In Peles Empire’s solo exhibition EVER BUILD at GAK, this constant motion of displacement takes a somewhat different turn: the exhibition aims not for recurrent flattening, but rather material concentration. The space’s narrow front room serves as a preparation for the back room. In the first space, full-length free-hanging paper walls made of black and white A3 copies mounted on one another divide this space into a path that primarily cites Peles Empire’s own pre­vious work, with paper banners hung alternatingly on the right and left: EVER BUILD 1–6 (all 2014 except two: 2007/14, and 2009/14). The material originates from prior exhibitions and has been made into new collages. In the next room, fragmented porcelain and clay objects lie scattered among Ever Build-brand cement bags that have been ripped open seemingly at random. The vibrant blue of the cement bags’ packaging surfaces again as a trace in some of the smaller sculptures. Additional bags serve as supports for the massive rectangular slabs of cardboard and concrete that lean against the wall or lie on the floor. In some places the remains of familiar copies are still recognizable, though now melted together into monumental visual objects (EVER BUILD 7–14, 2014).

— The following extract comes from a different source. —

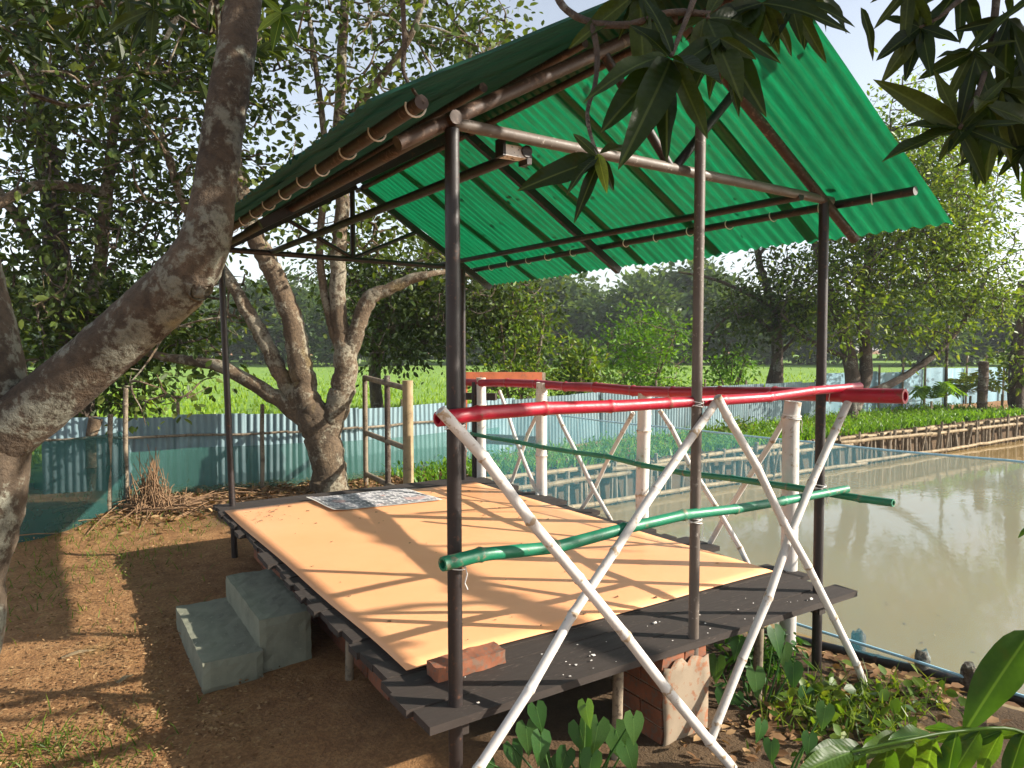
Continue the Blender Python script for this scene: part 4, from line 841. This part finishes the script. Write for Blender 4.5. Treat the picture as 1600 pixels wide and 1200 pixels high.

The exhibition is clearly focused on questions about materials – about their ability to conjoin, as in some of the slabs, or to repel one another, as in the porcelain and clay objects that cannot be fired together and therefore shatter. The exhibition title – taken from the name of the cement company – and the massive concrete objects claim a fixity that is immediately refuted by the fragmented forms. And finally there are the cement bags used as ready-mades, which are also the source of the building material used in the exhibition – and in which the remains of this building material can be found in a different state, that is, as loose dust.

The black, abstract surface of one of the papier-mâché slabs vaguely evokes Richard Artschwager’s sculptural wall objects, which likewise deploy the sheen of imitation ma­terials. Artschwager created, among other things, vexing objects that fluctuate between minimalist form, deceptive surfaces and narrative elements. Peles Empire also pursues a path that progresses through engagement with copies to an original hybrid form that lies between image and minimalist sculpture. In this context, the bursting forms could also be read as a way of grappling with this progress. The exhibition makes the confrontation with the artists’ own practice of constant copying, collage-making and reconnection, as well as the attendant tension between the work and the process of its creation, almost physically tangible. This is its greatest virtue. It will be interesting to see what happens next.